Wed, Oct 02, 2013 - Page 3 News List

Chiayi County gears up for Creative Bike Festival

By Shelley Shan  /  Staff reporter

Tourism Bureau Deputy Director-General Wayne Liu, center, and models appear in fantasy costumes at a promotion yesterday for the Dapu Creative Bike Festival, which is part of the Taiwan Cycling Festival scheduled for Nov. 9 to 17.

Photo: CNA

People interested in costume play can flex their muscles at the Dapu Creative Bike Festival in Chiayi County next month, the Tourism Bureau said yesterday.

The event is part of this year’s Taiwan Cycling Festival, which will run from Nov. 9 to 17.

Tourism Bureau Deputy Director-General Wayne Liu (劉喜臨) said the event is scheduled to take place on Nov. 17.

He said that there would be a competition in which contestants ride bikes they have decorated across a log bridge while wearing different costumes.

Liu said that the log bridge competition was inspired by a story set in Dapu Township (大埔), Chiayi County.

It is said that the water in the Longchiao River (龍蛟溪) in Dapu was surging rapidly at the beginning of the 20th century because one big log was wedged between bridge piers.

Seeing that the water was about to inundate the village, the residents prayed to Xuan Wu, the Mysterious Heavenly Upper Emperor (玄天上帝), one of the most revered Taoist deities.

The log was carried away by the water soon after residents finished their prayer, and they return the favor every year through lavish worship.

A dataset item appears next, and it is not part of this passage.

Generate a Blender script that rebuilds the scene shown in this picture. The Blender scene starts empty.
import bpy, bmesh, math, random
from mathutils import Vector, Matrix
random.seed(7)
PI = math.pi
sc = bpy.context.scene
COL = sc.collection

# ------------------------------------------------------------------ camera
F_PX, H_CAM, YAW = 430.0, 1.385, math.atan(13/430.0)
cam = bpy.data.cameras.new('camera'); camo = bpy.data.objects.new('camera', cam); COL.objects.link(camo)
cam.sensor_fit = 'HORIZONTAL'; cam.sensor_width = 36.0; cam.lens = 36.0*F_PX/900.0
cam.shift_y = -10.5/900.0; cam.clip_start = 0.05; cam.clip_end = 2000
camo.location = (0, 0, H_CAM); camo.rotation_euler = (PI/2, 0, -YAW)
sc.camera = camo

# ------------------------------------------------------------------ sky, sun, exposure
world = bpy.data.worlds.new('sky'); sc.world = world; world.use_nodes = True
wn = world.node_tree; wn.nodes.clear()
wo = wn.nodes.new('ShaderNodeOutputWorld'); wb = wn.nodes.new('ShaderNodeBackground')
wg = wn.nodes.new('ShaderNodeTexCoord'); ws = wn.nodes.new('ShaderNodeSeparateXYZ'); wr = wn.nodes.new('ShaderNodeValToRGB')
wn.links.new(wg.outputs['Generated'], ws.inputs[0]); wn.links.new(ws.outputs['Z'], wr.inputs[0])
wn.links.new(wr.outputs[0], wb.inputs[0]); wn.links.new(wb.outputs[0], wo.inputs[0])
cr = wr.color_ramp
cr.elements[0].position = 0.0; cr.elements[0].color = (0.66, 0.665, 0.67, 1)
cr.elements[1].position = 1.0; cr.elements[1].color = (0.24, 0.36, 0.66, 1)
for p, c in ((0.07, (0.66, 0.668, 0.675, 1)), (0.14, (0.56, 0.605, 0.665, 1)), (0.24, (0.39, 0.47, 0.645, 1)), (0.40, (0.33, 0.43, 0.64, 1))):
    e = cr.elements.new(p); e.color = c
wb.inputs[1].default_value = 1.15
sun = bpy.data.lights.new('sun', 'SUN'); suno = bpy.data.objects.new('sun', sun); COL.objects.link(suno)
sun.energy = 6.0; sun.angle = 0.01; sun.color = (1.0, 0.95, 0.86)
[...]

“The competition will not only test the contestants’ ability to control their bicycles, but it will enrich the cultural meaning of the event,” Liu added.

Aside from the competition, creative bicycle riders can also enjoy a bike ride on a 4km route through Dapu.

The organizer will also invite mascots from amusement parks around the country, as well as performers from seven other countries to join a parade at the festival.

Meanwhile, a “Bicycle Story House” (鐵馬故事館) will also be set up in Dapu during the festival to present the evolution of the use of the bicycles in Taiwan.

At a press conference, the bureau exhibited a bicycle that was able to carry 300kg of goods.

The bureau said the bicycle itself weighs 40kg and was used by people in the 1950s and 1960s to load goods for delivery or for sale.

Because of its ability to carry heavy items, the bicycle was known as the “Taiwanese Ox.”

Visitors can see historic bicycles, including the bicycles used by the Japanese police during the colonial era and those used by the mail carriers.